What’s your reaction to President Biden saying, “No Jew in the world will be safe without Israel?”
My Jewish great-grandfather moved here in 1909, about 40 years before Israel was declared a state. He was very safe here. He had a great life here. And I don’t think Israel helped him or my grandparents be safe. So I actually don’t even know what Biden means by that. I believe the United States should be committed to the safety of all of its people, regardless of whether they have a sovereign nation or not.
I think there’s been a history of conflating the issue of Jewish refugees with the existence of the state of Israel, because around WWII, a lot of horrible things happened to Jewish refugees who didn’t have a place to go. So part of the reason a Jewish nation-state was created was to resolve what was referred to as the “Jewish refugee problem.” But I think a better way to deal with a refugee problem, not just for Jews but for all refugees around the world, is to have a better and more robust set of international laws to allow them to find a place to live safely in the places that make the most sense for them. The idea that every group that could possibly ever become refugees has the right to re-establish sole sovereignty over some plot of land is just not feasible, nor is it helpful. Because as we see in the case of Israel, the creation of Israel led to a whole other refugee issue.
Pro-Palestinian college campus protests have been interpreted by many in the mainstream media to be inherently antisemitic. The chant, “From the river to the sea,” in particular, has been interpreted as a call for the murder of Jews. Do you see it that way?
I think it’s a chant that can mean lots of different things in lots of different contexts, and isn’t inherently antisemitic. Certainly people who are antisemitic have said it, and certainly people who are not antisemitic have said it. You could mean, “From the river to the sea, everyone who’s living there now will be equally free.” I don’t think that’s antisemitic. I’ve been at protests where it’s been chanted, and it doesn’t make me feel threatened at all. The people I have encountered protesting for Palestinian liberation do not see it as necessitating the death or destruction of other people.
Do you think there’s been a spike in antisemitism in the wake of October 7, or have you personally experienced it?
Personally, no. I walk around with a yarmulke frequently, and I haven’t had any problems. I have heard from a lot of kids, because I work with kids in an education setting, that they are experiencing antisemitic bullying via this issue. And I think that’s probably legit, because kids are jerks and often don’t fully understand what’s going on. But I’m not on a college campus, so I can’t speak to exactly what’s happening there. I have spoken to and read about multiple Jewish college students who have participated in the encampments and do not seem to be experiencing antisemitism, though.

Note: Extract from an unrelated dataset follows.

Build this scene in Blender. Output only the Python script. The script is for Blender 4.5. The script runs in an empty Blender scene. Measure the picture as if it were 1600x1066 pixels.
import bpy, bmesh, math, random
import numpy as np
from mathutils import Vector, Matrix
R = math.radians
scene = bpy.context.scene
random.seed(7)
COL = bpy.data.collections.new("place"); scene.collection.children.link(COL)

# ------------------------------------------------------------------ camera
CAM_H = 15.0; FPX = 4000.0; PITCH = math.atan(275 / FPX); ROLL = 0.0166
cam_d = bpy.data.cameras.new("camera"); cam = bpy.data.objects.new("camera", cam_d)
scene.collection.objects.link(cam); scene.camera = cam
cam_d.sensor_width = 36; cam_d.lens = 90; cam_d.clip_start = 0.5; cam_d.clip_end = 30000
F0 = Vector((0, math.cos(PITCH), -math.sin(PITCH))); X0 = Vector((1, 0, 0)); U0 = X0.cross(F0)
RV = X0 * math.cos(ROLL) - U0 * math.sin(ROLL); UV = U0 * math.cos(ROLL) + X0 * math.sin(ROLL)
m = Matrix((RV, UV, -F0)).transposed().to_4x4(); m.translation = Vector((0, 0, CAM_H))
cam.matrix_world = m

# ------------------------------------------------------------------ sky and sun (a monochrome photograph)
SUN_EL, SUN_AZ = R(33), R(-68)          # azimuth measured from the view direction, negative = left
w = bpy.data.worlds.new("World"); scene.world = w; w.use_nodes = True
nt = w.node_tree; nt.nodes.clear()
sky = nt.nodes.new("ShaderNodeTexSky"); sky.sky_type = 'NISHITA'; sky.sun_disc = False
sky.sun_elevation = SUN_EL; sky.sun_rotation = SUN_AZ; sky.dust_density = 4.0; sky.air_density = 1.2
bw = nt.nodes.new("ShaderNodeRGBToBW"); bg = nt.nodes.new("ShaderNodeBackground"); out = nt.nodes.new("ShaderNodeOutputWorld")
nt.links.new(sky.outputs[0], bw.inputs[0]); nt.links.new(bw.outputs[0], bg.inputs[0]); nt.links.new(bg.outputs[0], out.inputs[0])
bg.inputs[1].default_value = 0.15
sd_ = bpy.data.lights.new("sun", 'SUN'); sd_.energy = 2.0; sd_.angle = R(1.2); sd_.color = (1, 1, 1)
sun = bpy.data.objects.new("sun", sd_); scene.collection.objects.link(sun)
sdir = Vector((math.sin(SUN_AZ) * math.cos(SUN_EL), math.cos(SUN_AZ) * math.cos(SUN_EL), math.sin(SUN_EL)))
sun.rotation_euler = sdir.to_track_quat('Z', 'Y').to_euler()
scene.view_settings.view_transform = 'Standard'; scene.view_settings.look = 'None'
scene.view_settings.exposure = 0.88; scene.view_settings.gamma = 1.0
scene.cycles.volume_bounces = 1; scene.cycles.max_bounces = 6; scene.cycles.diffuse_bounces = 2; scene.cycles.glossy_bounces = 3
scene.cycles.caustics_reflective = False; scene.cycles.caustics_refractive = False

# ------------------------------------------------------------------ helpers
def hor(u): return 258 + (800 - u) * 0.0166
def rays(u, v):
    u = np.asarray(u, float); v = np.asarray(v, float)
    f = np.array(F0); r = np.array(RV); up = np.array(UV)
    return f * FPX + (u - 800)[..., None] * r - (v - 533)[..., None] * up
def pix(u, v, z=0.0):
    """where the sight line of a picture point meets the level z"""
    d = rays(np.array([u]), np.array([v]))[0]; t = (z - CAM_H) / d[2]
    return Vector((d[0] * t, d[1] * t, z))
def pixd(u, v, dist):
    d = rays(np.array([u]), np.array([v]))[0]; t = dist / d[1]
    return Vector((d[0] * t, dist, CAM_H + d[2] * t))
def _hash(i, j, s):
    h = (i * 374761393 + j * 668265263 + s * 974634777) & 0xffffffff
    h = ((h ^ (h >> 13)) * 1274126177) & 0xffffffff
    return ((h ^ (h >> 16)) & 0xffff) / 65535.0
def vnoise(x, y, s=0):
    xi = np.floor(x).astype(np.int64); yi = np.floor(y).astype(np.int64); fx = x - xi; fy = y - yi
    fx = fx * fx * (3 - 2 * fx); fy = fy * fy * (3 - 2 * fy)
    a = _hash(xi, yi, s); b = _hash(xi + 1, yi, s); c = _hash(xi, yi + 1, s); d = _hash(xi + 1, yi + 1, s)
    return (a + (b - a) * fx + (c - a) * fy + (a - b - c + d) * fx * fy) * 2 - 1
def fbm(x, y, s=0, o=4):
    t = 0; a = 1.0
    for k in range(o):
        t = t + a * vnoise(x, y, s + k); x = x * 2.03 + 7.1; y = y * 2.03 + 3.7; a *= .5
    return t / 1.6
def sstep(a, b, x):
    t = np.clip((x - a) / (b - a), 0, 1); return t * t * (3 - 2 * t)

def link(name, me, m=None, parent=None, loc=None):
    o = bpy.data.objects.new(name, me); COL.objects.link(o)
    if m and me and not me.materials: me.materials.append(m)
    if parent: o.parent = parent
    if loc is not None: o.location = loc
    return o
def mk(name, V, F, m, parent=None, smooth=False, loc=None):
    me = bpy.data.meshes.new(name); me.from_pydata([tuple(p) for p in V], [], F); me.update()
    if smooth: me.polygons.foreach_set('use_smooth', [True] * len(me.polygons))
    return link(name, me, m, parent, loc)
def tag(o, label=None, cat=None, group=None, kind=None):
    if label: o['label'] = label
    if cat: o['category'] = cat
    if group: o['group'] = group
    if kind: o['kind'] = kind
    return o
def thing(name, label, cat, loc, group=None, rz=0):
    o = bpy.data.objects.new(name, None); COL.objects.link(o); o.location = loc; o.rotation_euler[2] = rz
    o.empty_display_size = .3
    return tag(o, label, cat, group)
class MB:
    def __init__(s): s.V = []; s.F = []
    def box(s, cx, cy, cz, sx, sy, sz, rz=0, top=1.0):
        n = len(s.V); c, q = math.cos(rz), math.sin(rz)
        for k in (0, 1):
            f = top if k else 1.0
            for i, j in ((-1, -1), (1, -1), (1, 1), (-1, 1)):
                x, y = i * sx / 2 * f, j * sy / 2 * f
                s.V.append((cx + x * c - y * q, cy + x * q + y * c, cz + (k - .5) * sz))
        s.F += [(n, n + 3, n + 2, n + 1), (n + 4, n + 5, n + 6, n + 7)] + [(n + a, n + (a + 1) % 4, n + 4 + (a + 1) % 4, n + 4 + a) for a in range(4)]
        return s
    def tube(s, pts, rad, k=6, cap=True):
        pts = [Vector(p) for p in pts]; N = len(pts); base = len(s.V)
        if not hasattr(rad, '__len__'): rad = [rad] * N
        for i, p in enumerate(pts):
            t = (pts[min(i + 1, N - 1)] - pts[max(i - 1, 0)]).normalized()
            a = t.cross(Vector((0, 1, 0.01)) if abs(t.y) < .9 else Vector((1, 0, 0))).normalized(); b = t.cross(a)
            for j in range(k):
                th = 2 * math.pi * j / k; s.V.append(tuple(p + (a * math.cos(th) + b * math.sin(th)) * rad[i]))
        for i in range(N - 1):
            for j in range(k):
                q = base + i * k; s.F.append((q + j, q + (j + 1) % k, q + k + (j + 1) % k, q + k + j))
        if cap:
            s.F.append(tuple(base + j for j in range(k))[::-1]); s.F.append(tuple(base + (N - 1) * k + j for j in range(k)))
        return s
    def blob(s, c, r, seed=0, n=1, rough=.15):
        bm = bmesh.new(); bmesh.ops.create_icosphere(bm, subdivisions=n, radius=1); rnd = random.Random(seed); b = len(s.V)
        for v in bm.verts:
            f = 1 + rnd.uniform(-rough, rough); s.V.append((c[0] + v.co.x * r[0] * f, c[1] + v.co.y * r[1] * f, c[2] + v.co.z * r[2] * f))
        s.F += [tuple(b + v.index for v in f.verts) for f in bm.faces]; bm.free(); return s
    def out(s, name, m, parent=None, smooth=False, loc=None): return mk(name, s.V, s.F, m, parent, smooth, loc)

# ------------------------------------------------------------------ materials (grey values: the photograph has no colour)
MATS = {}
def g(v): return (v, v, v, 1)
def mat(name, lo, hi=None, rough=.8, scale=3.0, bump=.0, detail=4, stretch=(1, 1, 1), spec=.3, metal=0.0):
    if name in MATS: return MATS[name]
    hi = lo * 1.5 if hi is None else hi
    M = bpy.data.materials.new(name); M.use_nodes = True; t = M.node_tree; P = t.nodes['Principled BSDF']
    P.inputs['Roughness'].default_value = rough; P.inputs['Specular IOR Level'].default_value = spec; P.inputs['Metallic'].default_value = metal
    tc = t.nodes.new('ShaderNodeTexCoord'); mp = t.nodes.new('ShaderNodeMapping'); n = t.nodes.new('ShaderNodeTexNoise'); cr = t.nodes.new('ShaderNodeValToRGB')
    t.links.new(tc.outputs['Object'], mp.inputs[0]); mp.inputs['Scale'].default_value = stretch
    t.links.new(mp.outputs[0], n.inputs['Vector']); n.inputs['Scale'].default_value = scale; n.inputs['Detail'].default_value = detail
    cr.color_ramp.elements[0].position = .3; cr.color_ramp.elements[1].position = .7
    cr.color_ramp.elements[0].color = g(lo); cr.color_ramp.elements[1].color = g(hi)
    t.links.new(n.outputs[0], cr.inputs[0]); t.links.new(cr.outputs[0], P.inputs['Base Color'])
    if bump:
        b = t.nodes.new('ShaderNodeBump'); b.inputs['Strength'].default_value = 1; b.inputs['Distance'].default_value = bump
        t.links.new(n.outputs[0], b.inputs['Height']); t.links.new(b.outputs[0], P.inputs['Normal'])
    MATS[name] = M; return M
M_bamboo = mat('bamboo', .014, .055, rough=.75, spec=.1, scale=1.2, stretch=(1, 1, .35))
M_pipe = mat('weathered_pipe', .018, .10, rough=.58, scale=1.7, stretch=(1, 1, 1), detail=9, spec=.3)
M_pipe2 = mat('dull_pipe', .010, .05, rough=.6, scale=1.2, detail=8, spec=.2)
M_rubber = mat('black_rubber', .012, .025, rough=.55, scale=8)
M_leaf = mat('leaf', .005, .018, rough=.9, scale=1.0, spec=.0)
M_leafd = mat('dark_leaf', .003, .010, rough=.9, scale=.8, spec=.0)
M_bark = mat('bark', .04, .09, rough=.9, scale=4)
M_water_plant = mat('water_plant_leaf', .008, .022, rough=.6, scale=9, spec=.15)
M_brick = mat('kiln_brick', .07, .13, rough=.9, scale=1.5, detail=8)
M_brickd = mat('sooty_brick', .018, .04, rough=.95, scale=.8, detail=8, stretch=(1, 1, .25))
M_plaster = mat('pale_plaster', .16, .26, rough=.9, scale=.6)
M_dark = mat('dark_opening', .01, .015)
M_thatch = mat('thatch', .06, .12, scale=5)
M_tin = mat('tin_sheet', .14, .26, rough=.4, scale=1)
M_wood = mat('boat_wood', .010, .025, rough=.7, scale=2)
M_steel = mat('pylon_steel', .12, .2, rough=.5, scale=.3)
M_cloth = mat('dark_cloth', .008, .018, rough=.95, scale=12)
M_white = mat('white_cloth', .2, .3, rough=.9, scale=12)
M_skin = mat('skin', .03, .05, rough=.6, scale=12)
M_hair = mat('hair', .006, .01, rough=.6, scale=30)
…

I do think a lot of Jewish people believe and are raised to believe that anti-Zionism is antisemitism, because they are also raised to believe that Zionism is an integral part of their identity and inseparable from their Judaism. I don’t think they are pretending; I think they genuinely do believe that. To them it may be very scary to hear from people in positions of authority that all these protests are actually anti-Jewish. But I personally don’t believe that Zionism is a necessary and integral part of Judaism. Zionism is a Jewish nationalist movement that started in the 19th century, along the same lines as other nationalist movements of the era, and Judaism existed long before without it. And ever since its inception, there have been Jews who dissented against it.
Given the violence and suffering we’ve seen in Gaza over the past few months, and particularly since the murder of the World Central Kitchen aid workers and this weekend’s attack on the refugee camp in Rafah, it feels to me as if public opinion of Israel has shifted significantly since October 7. Have you noticed the same in your circles?

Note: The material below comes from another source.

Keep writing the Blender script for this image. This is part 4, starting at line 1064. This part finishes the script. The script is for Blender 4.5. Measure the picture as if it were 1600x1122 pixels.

Yes. Initially, and for many months thereafter, calling for a ceasefire was viewed as completely out of bounds. I think the desire in the Jewish community was to say that Israel has a right to defend itself, and to give Israel a chance to free the hostages through military action. The mainstream of the American Jewish world wanted to give Israel the benefit of the doubt in that, which I understand, because a lot of Jews are deeply invested in Israel and Zionism as part of their identity. So I think many folks genuinely believed at first that the Israeli military incursion would lead to the release of the hostages.

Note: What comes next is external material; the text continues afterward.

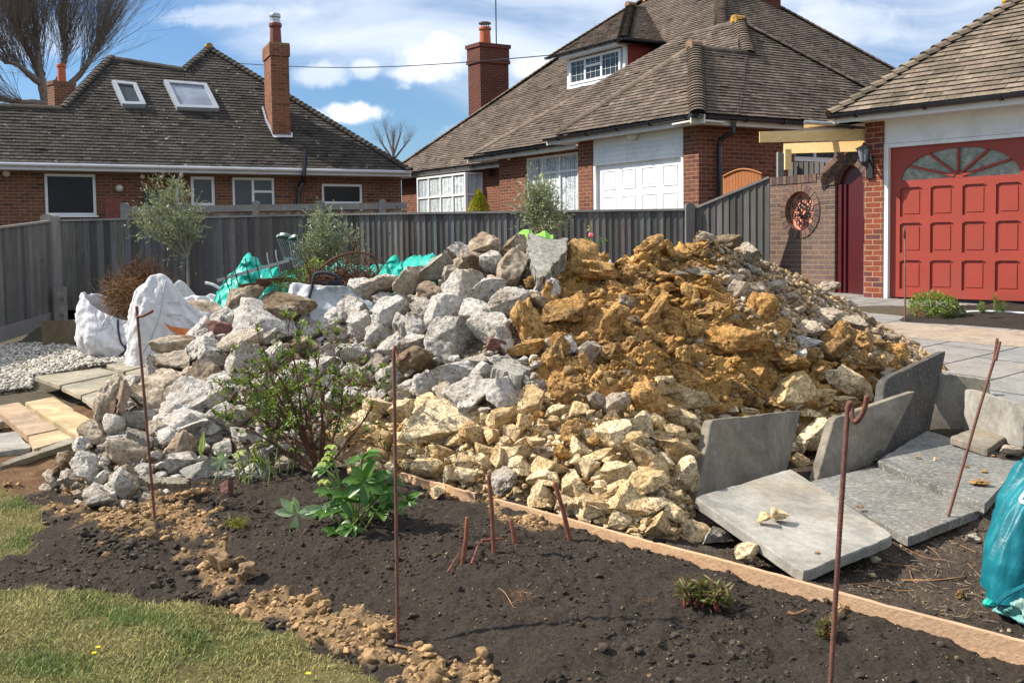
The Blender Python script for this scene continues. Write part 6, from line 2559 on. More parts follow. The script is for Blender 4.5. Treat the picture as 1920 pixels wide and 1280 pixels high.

But then, I think, they started to see that it wasn’t working. And the amount of Palestinians being killed was becoming clearly so egregious that it no longer made sense to continue in this direction. I think it started to change around the turn of the year, even before the World Kitchen folks got killed, as people started seeing Israelis and the actual families of the hostages, themselves, protesting in the streets against Netanyahu and the IDF. The hostage issue, I think, has been the primary issue for the Jewish community from the get-go, so seeing that the military option wasn’t leading to freeing the hostages sort of turned the tides.
Another common rebuttal I hear from Zionists in response to the outrage about civilian casualties in Gaza, particularly online, is, “Well then, what should Israel have done?” So what do you think Israel should have done?
I think that Israel and its international partners, including the United States, should have spent the past 76 years actually trying to figure out a way for everyone to equitably live in that plot of land, so that Palestinians and Jews, and everyone else living there, have freedom and equal rights and the ability to build futures for themselves. Actually working toward a peaceable reality would have prevented what’s happening now.
I don’t have a prescription for what needs to happen now. I just know that what’s happening in both Gaza and the West Bank is horrific and unjust and needs to stop. If Jews have a right to freedom and self-determination, Palestinians should have the same right. That’s what the focus should be right now.